THUNDER BAY – The prospect of a major change in our region brought forward by mining has many possibilities. Ambassadors Northwest has just completed a comprehensive study of nine mining projects currently underway in Northwestern Ontario. That study predicts these mines will yield $136 billion in mined product and provide 13,149 jobs to Northwestern Ontarians.
While most are looking at the short-term economic benefits of that kind of economic benefit, the real challenge will come socially. Let each of us remember how our region was impacted by the massive downturn in the forest sector of our economy.
In Alberta, during the 1980s J&L Supply became the originators of a bumper sticker -“Please God, let there be another oil boom.

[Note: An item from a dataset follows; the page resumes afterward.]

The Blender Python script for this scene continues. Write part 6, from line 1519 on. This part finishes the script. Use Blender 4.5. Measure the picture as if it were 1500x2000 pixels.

I promise not to piss it all away next time”.
In mining once the minerals are taken out of the region, there will be nothing left but a large hole. When the mine is exhausted, the jobs and the economic benefit will be gone too.
In the primary resource field, the have been many booms and busts over the past in our region. We have seen the first ‘boom’, the fur trade bust. Successively we have seen logging and mining both boom and then bust a couple of times in our history.
The history is there. We dare not make mistakes – we could be left in a position where future generations would be left to clean up any environmental issues left behind. The history of that is already here, as clean-up efforts in the region from paper mills and other mines can be left behind.
For Aboriginal communities, near mines, the environmental impact of a future closed mine would be even greater. Traditional hunting and fishing could be impacted for generations.
Those economic figures for mined minerals and for future jobs are massive. Each of us has, however to consider the impact of the economic benefit on our long-term futures.
While the mining revenues offer the potential over the life of the mines to transform our region’s economy for at least a generation if not longer, it is critical to stay calm and collected, and consider the all of the other impacts.
The study found that The study found that, “It is imperative that the Federal Government take a leadership role regarding Aboriginal involvement”. That only makes sense. The impact both economically, and environmentally to the homelands of Aboriginal people is going to be massive. Without the considered input from the people, mining in the region will be impacted.
Without that considered input, the long-term social environment in our region will also be seriously impacted too. We must be looking long-term.
When you consider the job numbers the Ambassadors Northwest study offers, those 13,149 jobs offer the kind of change that the federal government has said are needed to transform Aboriginal communities and economies.
The rapid influx of money from high-paying mining jobs has the ability to transform the economies of each community in Northwestern Ontario. However without the direct and involved consultation and input of those remote northern communities the long-term costs, and impact could be massive.
Mining companies and Aboriginal communities should be working very closely together. They will need the strong support from the federal and provincial governments in this process in order to succeed.
One possible solution would be for mining companies in working with Aboriginal communities to start an early mentoring program with young people. The companies will be needing workers, the youth in those communities will be needing education and jobs.
Sharing the kinds of jobs that the mining companies will need with the youth, their parents and communities, young people could be assisted in their education, in their training and in their summer employment from the start of high school through college or university. The company would have an opportunity to form long-term relationships with those students and future workers.
For all of us in Northwestern Ontario, we should be looking forward toward a Northwestern Ontario Heritage Fund where a portion of the royalties from the mineral wealth in our region is deposited into a savings account. It should be similar to the Heritage Fund in Alberta, where the plan was to save up money for the future and a day when the oil revenues stop coming.
From a provincial government, and Ontario stand, especially with the growing interest in the Ring of Fire, chromite, graphite, and other minerals, for the planning to be far greater and keeping in mind all the implications for the future.